I’m not sure why so many view this issue with such extreme emotionalism and irrationality.

-wolfe

 
Comment by sonyad
2006-09-01 15:06:01

What a cracking good joke this is. Jolly good laughs all round!

 
Comment by sonyad
2006-09-01 14:49:39

On your latest post, Dakota. Yes, I too believe there is lots of pseudoscience out there. I think an analogy to the time of the dawn of chemistry in the countenance of alchemy is an appropriate one. There’s lots theoretical work difficult, if even possibly to substantiate with physical experiments or applications(kind of like John Lott’s allegations).

Even more pseudoresearch. I’ve always wondered how some historians proudly boast being able to accurately recite on what day, at what hour and minute in that day King Jacob took a dump as well where he took it, how long it took him to take it, the colour, consistency, quantity and to some extent even the chemical composition of that dump.

Scientists are arguing pettily, almost childishly over the number of ‘parallel universes’ and such all the while seemingly ignoring obvious, quite likely very beneficial research fields positively screaming for further inquiry.

While they ponder whether it’s 10, 11 or 10.(3) the number of parallel universes that be, other people are actually trying to get a fusion reactor working and, astoundingly, benefit mankind through the applicative fruits of their intellectual labour for a change.

I doubt anyone able to prove or even disprove the wrong numbers of parallel universes any time soon. Even more doubtful anyone should care remotely enough to be bothered to attempt it.

 
Comment by son of the suns
2006-09-01 14:43:23

As long as we’re going to be getting into these offensive wars from now on, I’d love to see a military draft, irregardless of gun ownership. That way before we invade the next country premptively, our leaders will be sending their own children into battle.

I don’t even want to talk gun control. As long as the US is being usurped by neo-feminist interests and a budding police state, man’s skill with arms will be all that holds us back from bondage to an Oprah watching bunch of morons who would try to lock you up for how you think and feel rather than what you DO.

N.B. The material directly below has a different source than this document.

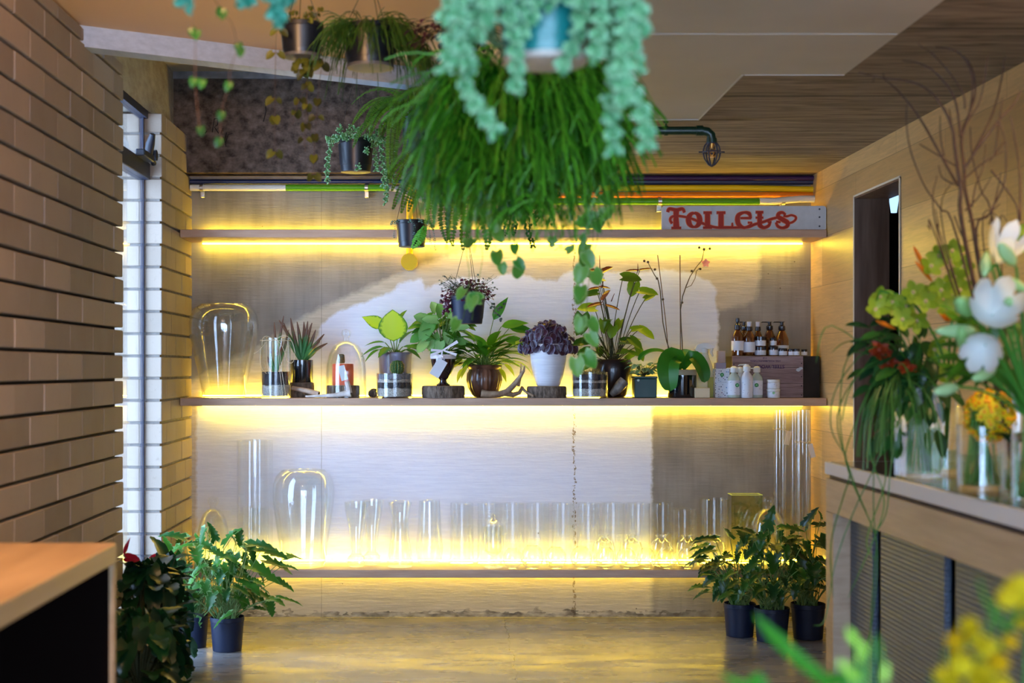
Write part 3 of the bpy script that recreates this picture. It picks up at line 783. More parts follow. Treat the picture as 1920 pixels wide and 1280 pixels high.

However, I sense there would be an interesting side effect of universal military service. Might make the Joshes and Stefs of the world a little more rock hard manly and alot less femdrone products. Give a man a gun, get him in shape, give him a cause and you’d be surprised how it changes him positively. I know from experience.

 
Comment by sonyad
2006-09-01 13:43:55

Or measures such as maximum limitation of purchase rate of an individual to one gun per month to battle straw purchases. Imagine what such inane laws would do to Corporate Colt’s coffers or availability of firearms on the street.

 
Comment by sonyad
2006-09-01 13:37:30

It would seem the NRA lobbying first makes sure to cater to the legality and availability of arms to criminals and is only thereafter concerned with the legal market.

They even oppose such trifle regulating as mandatory declaration of firearm theft or loss within 48 hours for fear of inconveniencing gun owners and (re)sellers.